The next commercial is entitled "Restore Your Manhood" and involves a guy buying "chick food." You know, tofu, leafy green vegetables, pickled ovaries. Whatever. The guy's at the check-out when the guy behind him puts down a divider and proceeds to put an entire cow on the conveyor belt.
So what does the man do? Of course he drives straight out of the supermarket, into his Hummer dealer where he drives off the lot with a brand-new gas-guzzler. It's just really disgusting on a variety of levels. I heard Ralph Nader watched and exploded. (And no one cared.)
The last instance of this I've found (although I'm sure there's more out there) is for Nutrisystem for Men, featuring celebrity pitchman Dan Marino. The commercial starts out by asking "Are you sick of feeling fat and tired?" To which, I immediately respond "Yes!"
It's a pretty typical weight-loss commercial, with old pictures of chunky people smiling with heaping plates of barbecue and the person, present-day standing next to them, relatively svelte and wearing a fetching turtleneck. The commercial isn't quite as meat-centric as the others, but definitely emphasizes "eating like a man" as well as the sexual benefits of the healthier lifestyle. There are some incredibly awkward, incredibly staged testimonials of nerdy guys throwing around a basketball saying "My sex life's great!"
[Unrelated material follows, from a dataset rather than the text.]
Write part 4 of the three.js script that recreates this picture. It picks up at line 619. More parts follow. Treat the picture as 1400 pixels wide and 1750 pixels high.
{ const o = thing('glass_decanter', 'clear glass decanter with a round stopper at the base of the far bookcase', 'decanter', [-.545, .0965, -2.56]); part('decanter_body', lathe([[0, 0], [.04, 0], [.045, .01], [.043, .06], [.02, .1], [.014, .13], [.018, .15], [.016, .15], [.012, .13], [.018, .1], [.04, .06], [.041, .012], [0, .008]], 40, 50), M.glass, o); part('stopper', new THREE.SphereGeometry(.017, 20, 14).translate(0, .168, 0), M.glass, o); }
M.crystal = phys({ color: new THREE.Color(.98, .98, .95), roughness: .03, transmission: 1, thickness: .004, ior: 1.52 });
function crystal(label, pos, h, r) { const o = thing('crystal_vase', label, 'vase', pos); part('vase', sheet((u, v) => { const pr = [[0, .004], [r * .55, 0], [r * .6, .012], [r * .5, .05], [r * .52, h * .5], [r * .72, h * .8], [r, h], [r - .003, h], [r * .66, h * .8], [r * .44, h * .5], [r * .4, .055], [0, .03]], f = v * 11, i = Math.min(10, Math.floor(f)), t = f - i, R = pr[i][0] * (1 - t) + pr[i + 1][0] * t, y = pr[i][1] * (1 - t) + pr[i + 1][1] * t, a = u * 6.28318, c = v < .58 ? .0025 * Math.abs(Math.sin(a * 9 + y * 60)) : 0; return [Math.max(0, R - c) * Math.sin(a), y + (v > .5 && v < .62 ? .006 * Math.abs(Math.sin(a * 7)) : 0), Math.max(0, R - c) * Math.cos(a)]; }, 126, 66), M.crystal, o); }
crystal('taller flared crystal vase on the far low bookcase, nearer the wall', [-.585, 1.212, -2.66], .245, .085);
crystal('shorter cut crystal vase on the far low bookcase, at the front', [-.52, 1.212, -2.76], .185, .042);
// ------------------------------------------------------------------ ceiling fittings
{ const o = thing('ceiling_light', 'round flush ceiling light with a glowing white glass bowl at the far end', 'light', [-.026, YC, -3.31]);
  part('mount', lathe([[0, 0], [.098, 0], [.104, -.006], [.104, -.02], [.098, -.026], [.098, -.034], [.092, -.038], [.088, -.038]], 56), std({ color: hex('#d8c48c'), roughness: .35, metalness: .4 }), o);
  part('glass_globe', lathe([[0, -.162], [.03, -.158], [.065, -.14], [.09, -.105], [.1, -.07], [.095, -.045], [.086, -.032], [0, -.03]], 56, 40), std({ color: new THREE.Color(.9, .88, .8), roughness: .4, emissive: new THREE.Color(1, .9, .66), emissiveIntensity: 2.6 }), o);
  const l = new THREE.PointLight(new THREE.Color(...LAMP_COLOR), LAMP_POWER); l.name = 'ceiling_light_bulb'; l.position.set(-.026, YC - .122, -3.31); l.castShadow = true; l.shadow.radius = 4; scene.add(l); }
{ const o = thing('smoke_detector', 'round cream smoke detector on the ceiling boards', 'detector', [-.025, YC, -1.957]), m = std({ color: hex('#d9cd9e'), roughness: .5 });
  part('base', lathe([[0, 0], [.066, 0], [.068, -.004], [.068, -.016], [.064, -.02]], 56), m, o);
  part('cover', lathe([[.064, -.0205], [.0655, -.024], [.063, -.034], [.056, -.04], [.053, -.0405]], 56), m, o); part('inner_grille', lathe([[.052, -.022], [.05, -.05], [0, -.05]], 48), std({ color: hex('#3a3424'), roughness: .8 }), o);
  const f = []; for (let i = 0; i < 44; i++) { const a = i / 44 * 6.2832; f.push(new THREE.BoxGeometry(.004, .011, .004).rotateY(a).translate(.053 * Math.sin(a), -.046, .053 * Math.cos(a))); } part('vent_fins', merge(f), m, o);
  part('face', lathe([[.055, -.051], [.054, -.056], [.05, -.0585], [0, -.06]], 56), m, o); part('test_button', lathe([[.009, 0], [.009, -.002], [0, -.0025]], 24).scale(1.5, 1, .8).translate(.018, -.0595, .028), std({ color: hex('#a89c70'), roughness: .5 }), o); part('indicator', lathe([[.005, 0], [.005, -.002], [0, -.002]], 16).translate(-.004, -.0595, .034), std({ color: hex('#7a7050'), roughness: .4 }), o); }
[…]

The whole timing of this trend is what I find a little perplexing. I'd understand it more if it were an immediate response to the post-Queer Eye man. In a response to the Ryan Seacrest metrosexual. I'd even understand it if it were part of the whole election year, NASCAR Dad phenomenon where vaguely southern men are reasserting their male pride and power in response to "the feminists" and "the gays" and everything else that isn't covered in a thick film of testosterone.
However, it all seems to be coming out of nowhere and, as a result, it just seems stupider.
Oh well, at least it's not as disgustingly irresponsible as Taco Bell's fourth meal schtick.